Qlik shifts back to $2.4 billion term B, firms at SOFR plus 475 bps

By Sara Rosenberg

New York, Oct. 19 – Qlik (Project Alpha Intermediate Holding Inc.) upsized its U.S. seven-year senior secured covenant-lite first-lien term loan B (B2/B/BB+) to $2.4 billion from a revised amount of $1.98 billion, and dropped plans for a €400 million seven-year senior secured covenant-lite first-lien term loan B, according to a market source.

At launch, the deal was outlined as an all U.S. $2.4 billion term loan B but, earlier in the syndication process, the euro tranche was carved out of the U.S. debt. With the elimination of the euro tranche, the term loan structure is reverting to its original structure at launch.

Pricing on the U.S. term loan firmed at SOFR plus 475 basis points, the high end of the SOFR plus 450 bps to 475 bps talk, and the original issue discount was set at 98, the wide end of the 98 to 98.5 talk, the source said.

Furthermore, MFN was revised to 50 bps with an 18-month sunset from 100 bps with a six-month sunset, MFN carve-outs were removed other than related to debt incurred in conjunction with mergers and acquisitions, and the ratio-based incremental ratio was reduced by 0.5x on each to 4.5x consolidated first-lien net leverage/6.5x consolidated senior secured net leverage/7x consolidated total net leverage, the source continued.

In addition, Serta protection was added, existing J-Crew and Chewy protections were enhanced, the pick your poison debt basket was removed, the non-loan party debt basket was reduced to 50% of EBITDA from 100% of EBITDA, and a provision was added for quarterly and annual management discussion and analysis.

The U.S. term loan still has a 0.5% floor, 101 soft call protection for six months and 0 bps CSA.

The dropped euro term loan had been talked at Euribor plus 450 bps to 475 bps with a 0% floor and an original issue discount of 98 to 98.5.

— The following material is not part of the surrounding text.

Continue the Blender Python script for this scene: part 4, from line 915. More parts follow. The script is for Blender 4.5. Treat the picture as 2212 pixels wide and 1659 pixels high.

Morgan Stanley Senior Funding Inc., BMO Capital Markets, Goldman Sachs Bank USA, HSBC Securities (USA) Inc., BofA Securities Inc., Citigroup Global Markets Inc., Mizuho and Bank of Nova Scotia are the bookrunners on the deal. Morgan Stanley is the administrative agent.

Proceeds will be used to refinance the outstanding debt of Qlik and Talend and to pay related fees and expenses.

Talend, a data integration and data management company, was acquired by Qlik in May.

Qlik is a King of Prussia, Pa.-based data analytics company.